SHORT PROBLEM:
Locate the word "from" in the material, then show every line that holds it.

SOURCE EXCERPT:
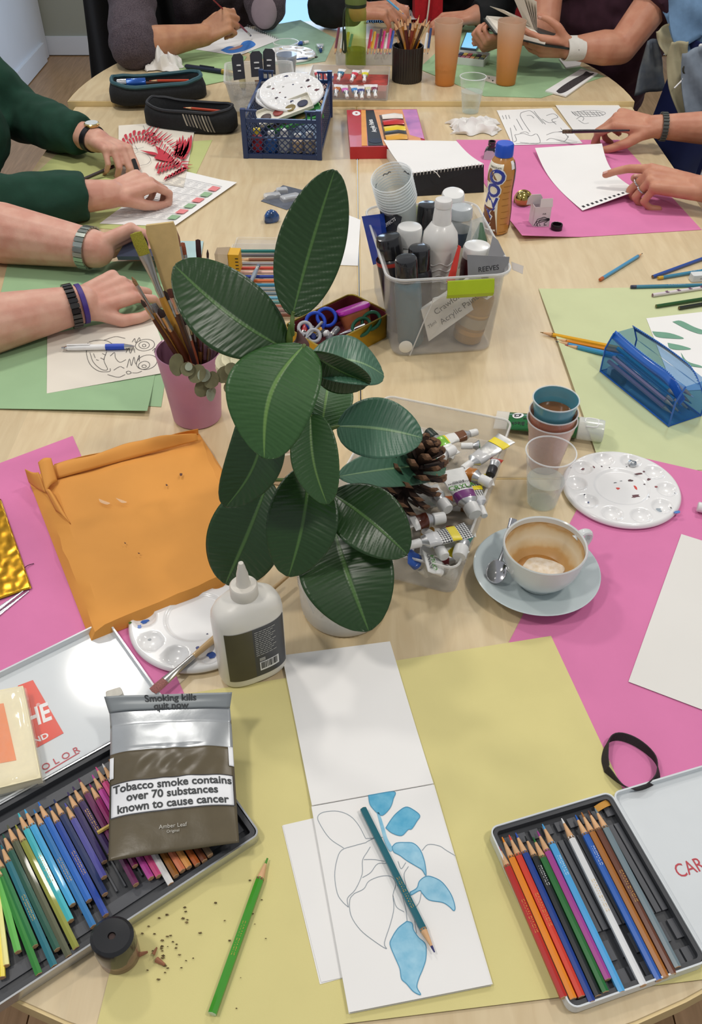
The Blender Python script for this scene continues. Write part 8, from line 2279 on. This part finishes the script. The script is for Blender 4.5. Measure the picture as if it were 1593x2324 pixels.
# ================================================================ people
def skin(name, c1, c2):
  m = mat(name, c1, 0.5, col2=c2, vs=26, bump=0.12, bs=420)
  b = m.node_tree.nodes['Principled BSDF']
  b.inputs['Subsurface Weight'].default_value = 0.12
  b.inputs['Subsurface Radius'].default_value = (0.01, 0.004, 0.002)
  b.inputs['Subsurface Scale'].default_value = 0.5
  return m
FL = ((0.043, 0.026, 0.021), (0.047, 0.030, 0.022), (0.043, 0.028, 0.021), (0.034, 0.021, 0.019))
PHX = []
KN = ((0.088, 0.029), (0.091, 0.0095), (0.086, -0.0105), (0.077, -0.0295))
def hand(mb, wrist, knuck, back, side, curls, spread=(8, 2, -4, -10), thumb=((0.75, 0.75, -0.35), (0.9, 0.3, -0.4), (1, 0.05, -0.3)), s=1.0, nails=None):
  """wrist, knuck: wrist and middle knuckle; back: direction of the back of the hand; side +1 right hand, -1 left"""
  x = (V(knuck) - V(wrist)).normalized()
  z = (V(back) - x * V(back).dot(x)).normalized()
  y = z.cross(x) * side
  w = V(wrist)
  g = lambda a, b, c: w + (x * a + y * b + z * c) * s
  for i, (kx, ky) in enumerate(KN):
    mb.capsule(g(-0.004, ky * 0.55, 0), g(kx, ky, 0), 0.0155 * s, 0.0115 * s)
    if i < 3:
      mb.capsule(g(0.02, (ky + KN[i + 1][1]) / 2 * 0.8, -0.002), g(kx - 0.012, (ky + KN[i + 1][1]) / 2, -0.002), 0.0150 * s, 0.0115 * s)
    p = g(kx, ky, 0.0)
    d = x * math.cos(R(spread[i])) + y * math.sin(R(spread[i]))
    up = z
    r = (0.0098, 0.0100, 0.0094, 0.0083)[i] * s
    for j in range(3):
      a = R(curls[i][j])
      d2 = d * math.cos(a) - up * math.sin(a)
      up = (up * math.cos(a) + d * math.sin(a)).normalized()
      d = d2.normalized()
      q = p + d * FL[i][j] * s
      if j == 0:
        PHX.append((p * 0.45 + q * 0.55, d, r))
      mb.capsule(p, q, r, r * 0.90, 10)
      r *= 0.90
      p = q
    if nails is not None:
      nails.append((p - d * 0.004 * s, d, up, r))
  p = g(0.018, 0.026, -0.006)
  mb.capsule(g(0.0, 0.012, -0.004), p, 0.017 * s, 0.016 * s)
  r = 0.0145 * s
  for (a, b, c), ln in zip(thumb, (0.044, 0.034, 0.027)):
    d = (x * a + y * b + z * c).normalized()
    q = p + d * ln * s
    mb.capsule(p, q, r, r * 0.86, 10)
    r *= 0.84
    p = q
  if nails is not None:
    nails.append((p - d * 0.004 * s, d, (z - d * z.dot(d)).normalized(), r))
def limb(mb, a, b, ra, rb, w=0.25):
  a, b = V(a), V(b)
  m = a + (b - a) * 0.35
  mb.capsule(a, m, ra, ra * 1.04, 16)
  mb.capsule(m, b, ra * 1.04, rb, 16)
def flatcone(mb, a, b, ra, rb, n=20):
  a, b = V(a), V(b)
  t = (b - a).normalized(); x = t.orthogonal().normalized(); y = t.cross(x)
  mb.loft([[p + (x * math.cos(2 * math.pi * i / n) + y * math.sin(2 * math.pi * i / n)) * r for i in range(n)] for p, r in ((a, ra), (a + (b - a) * 0.5, (ra + rb) / 2), (b, rb))])
def wrinkle(o, amp, f):
  vs = o.data.vertices
  pos = [(v.co.copy(), v.normal.copy()) for v in vs]
  out = []
  for c, n_ in pos:
    out += list(c + n_ * (amp * (noise.noise(c * f) + 0.5 * noise.noise(c * f * 2.3 + V((3, 1, 2))))))
  vs.foreach_set('co', out)
  o.data.update()
def person(label, pelvis, chest, head, arms, sk, top_m, sleeve, trous, hair, face, vox=0.0044, beard=None, neck_m=None, wr=(0.006, 16)):
  """arms: (shoulder, elbow, wrist, knuckle, back, side, hand keywords); sleeve: how far down the arm the sleeve goes (0..2, 1 = elbow)"""
  up = lambda p: V((p[0], p[1], T + p[2]))
  pe, ch, hd = up(pelvis), up(chest), up(head)
  t = thing('person', label, 'person', (pe.x, pe.y, 0))
  sh = [up(a[0]) for a in arms]
  mb, cl = MB(), MB()
  nk = (sh[0] + sh[1]) / 2 + V((0, 0, 0.05))
  nk = nk + (hd - nk) * 0.15
  ac = (sh[1] - sh[0]).normalized()
  for k in (-0.07, 0.07):
    mb.capsule(pe + ac * k, ch + ac * k, 0.105, 0.105, 16); cl.capsule(pe + ac * k, ch + ac * k * 1.2, 0.128, 0.130, 16)
  for s_ in sh:
    mb.capsule(ch, s_ * 0.85 + ch * 0.15, 0.09, 0.055, 16); cl.capsule(ch, s_ * 0.8 + ch * 0.2, 0.12, 0.072, 16)
    cl.capsule(nk - V((0, 0, 0.03)), s_, 0.060, 0.064, 16)
    mb.capsule(nk - V((0, 0, 0.03)), s_, 0.045, 0.048, 16)
  fd_ = V(face).normalized()
  mb.capsule(nk - V((0, 0, 0.04)), hd - V((0, 0, 0.03)), 0.054, 0.052, 16)
  sd = fd_.cross(V((0, 0, 1))).normalized()
  u_ = sd.cross(fd_)
  mb.ball(hd + u_ * 0.025, 0.092, 20, 14, s=(0.92, 0.92, 1.12))
  mb.capsule(hd - u_ * 0.02 + fd_ * 0.022, hd - u_ * 0.082 + fd_ * 0.048, 0.064, 0.036, 16)
  mb.capsule(hd + u_ * 0.012 + fd_ * 0.086, hd - u_ * 0.026 + fd_ * 0.108, 0.010, 0.0145, 10)
  mb.capsule(hd - u_ * 0.052 - sd * 0.014 + fd_ * 0.083, hd - u_ * 0.052 + sd * 0.014 + fd_ * 0.083, 0.0075, 0.0075, 8)
  for k in (-1, 1):
    mb.capsule(hd + sd * k * 0.086 + u_ * 0.012, hd + sd * k * 0.082 - u_ * 0.022, 0.013, 0.009, 8)
  nails = []
  for (s0, el, wr_, kn, bk, side, kw) in arms:
    s0, el, wr_, kn = up(s0), up(el), up(wr_), up(kn)
    ks = kw.pop('r', 1.0)
    limb(mb, s0, el, 0.050 * ks, 0.042 * ks); limb(mb, el, wr_, 0.042 * ks, 0.027 * ks)
    side_v = (wr_ - el).cross(V(bk)).normalized() * 0.007
    mb.capsule(el + (wr_ - el) * 0.6 + side_v, wr_ + side_v, 0.029 * ks, 0.0235 * ks); mb.capsule(el + (wr_ - el) * 0.6 - side_v, wr_ - side_v, 0.029 * ks, 0.0235 * ks)
    hand(mb, wr_, kn, bk, side, nails=nails, **kw)
    e1 = s0 + (el - s0) * min(1, sleeve)
    flatcone(cl, s0, e1, 0.073, 0.064 * ks + 0.004)
    cl.ball(s0, 0.073, 16, 10)
    if sleeve > 1:
      cl.ball(el, 0.062 * ks, 16, 10)
      e2 = el + (wr_ - el) * (sleeve - 1)
      flatcone(cl, el, e2, 0.062 * ks, 0.048 * ks)
      flatcone(cl, e2 - (e2 - el).normalized() * 0.045, e2 + (e2 - el).normalized() * 0.006, 0.050 * ks, 0.046 * ks)
  body = blob(mb, 'body', sk, None, vox, 4, 0.5)
  attach(body, t)
  shirt = blob(cl, 'shirt', top_m, None, 0.0078, 5, 0.5)
  wrinkle(shirt, wr[0], wr[1])
  attach(shirt, t)
  tr_ = MB()
  fw = V((fd_.x, fd_.y, 0)).normalized()
  sx = V((fw.y, -fw.x, 0))
  for k in (-1, 1):
    hip, kne = pe + sx * k * 0.09, pe + sx * k * 0.13 + fw * 0.42 + V((0, 0, 0.03))
    kne.z = max(kne.z, 0.50)
    kne.z = min(kne.z, 0.56)
    ank = V((kne.x, kne.y, 0.09)) - fw * 0.06
    tr_.capsule(hip, kne, 0.095, 0.066, 14); tr_.capsule(kne, ank, 0.063, 0.05, 14)
    so = MB(); so.capsule(ank - V((0, 0, 0.045)) - fw * 0.03, ank - V((0, 0, 0.05)) + fw * 0.16, 0.042, 0.038, 12)
    so.v = [V((p.x, p.y, max(p.z, 0.006))) for p in so.v]
    wpart(so, 'shoe', mat('dark_shoe', '#1d1c1f', 0.6), t)
  attach(blob(tr_, 'trousers', trous, None, 0.012, 5, 0.5), t)
  if hair:
    hm = MB(); hm.ball(hd + u_ * 0.042 - fd_ * 0.018, 0.100, 18, 12, s=(0.95, 0.95, 1.02)); hm.ball(hd - fd_ * 0.045, 0.075, 16, 10)
    o = blob(hm, 'hair', hair, None, 0.008, 3); wrinkle(o, 0.006, 40); attach(o, t)
  if beard:
    hm = MB(); hm.capsule(hd - u_ * 0.075 + fd_ * 0.066, hd - u_ * 0.165 + fd_ * 0.072, 0.046, 0.028, 14)
    for k in (-1, 1):
      hm.capsule(hd + sd * k * 0.062 - u_ * 0.03 + fd_ * 0.03, hd + sd * k * 0.03 - u_ * 0.09 + fd_ * 0.066, 0.022, 0.034, 12)
    o = blob(hm, 'beard', beard, None, 0.006, 3); wrinkle(o, 0.006, 45); attach(o, t)
  for k in (-1, 1):
    wpart(MB().ball(hd + sd * k * 0.032 + u_ * 0.006 + fd_ * 0.071, 0.0115, 12, 8), 'eye', mat('eye_white', '#d8d4cc', 0.2), t)
    wpart(MB().ball(hd + sd * k * 0.032 + u_ * 0.006 + fd_ * 0.0775, 0.0062, 10, 6), 'iris', mat('iris_brown', '#4a3424', 0.2), t)
  for p, d, n_, r in nails:
    M_ = frame(p + n_ * r * 0.80, d, n_)
    mb = MB(); mb.sheet(lambda u, v: M_ @ V(((u - 0.35) * 0.012, (v - 0.5) * r * 1.35, 0.0016 - 0.006 * (v - 0.5) ** 2 * r / 0.006)), 4, 5, 0.0008)
    wpart(mb, 'fingernail', mat('fingernail', '#cf9f90', 0.35), t, sharp=0)
  return t
def band(t, el, wr_, f, r, w, m, name='strap', e=1.18, n=30):
  """a bracelet round the forearm at the fraction f from elbow to wrist"""
  a, b = V((el[0], el[1], T + el[2])), V((wr_[0], wr_[1], T + wr_[2]))
  d = (b - a).normalized(); c = a + (b - a) * f
  x = d.cross(V((0, 0, 1))).normalized(); y = x.cross(d)
  rg = lambda q, h: [c + d * h + (x * math.cos(2 * math.pi * k / n) * e + y * math.sin(2 * math.pi * k / n)) * q for k in range(n)]
  mb = MB(); mb.loft([rg(r, -w / 2), rg(r + 0.0022, -w / 2 + 0.001), rg(r + 0.0022, w / 2 - 0.001), rg(r, w / 2), rg(r, -w / 2)], cap=(False, False))
  return wpart(mb, name, m, t), c, d, x, y
def links(t, c, d, x, y, r, w, m, k0, k1, n, name='link', e=1.18, ln=0.006):
  for k in range(n):
    a = R(k0 + (k1 - k0) * k / (n - 1))
    p = c + (x * math.cos(a) * e + y * math.sin(a)) * (r + 0.002)
    nr = (x * math.cos(a) + y * math.sin(a) * e).normalized()
    M_ = frame(p, d, nr)
    wpart(MB().box((0, 0, 0.0008), (w, ln, 0.003), 0, M_), name, m, t)
sk1_, sk2_, sk3_ = skin('skin_pale', '#d2a592', '#c68f7d'), skin('skin_warm', '#c48d72', '#b87c62'), skin('skin_tan', '#b98765', '#a87456')
jean = mat('blue_jeans', '#2c3d5c', 0.85, var=0.12, vs=50)
darkt = mat('dark_trousers', '#22242c', 0.85)
fist = ((62, 78, 45), (66, 80, 45), (70, 82, 45), (74, 82, 45))
relax = ((35, 48, 30), (38, 50, 32), (42, 52, 34), (46, 54, 34))
pinch = ((40, 58, 25), (48, 62, 30), (55, 68, 35), (60, 70, 40))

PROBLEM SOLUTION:
The Blender Python script for this scene continues. Write part 8, from line 2279 on. This part finishes the script. The script is for Blender 4.5. Measure the picture as if it were 1593x2324 pixels.
  """a bracelet round the forearm at the fraction f from elbow to wrist"""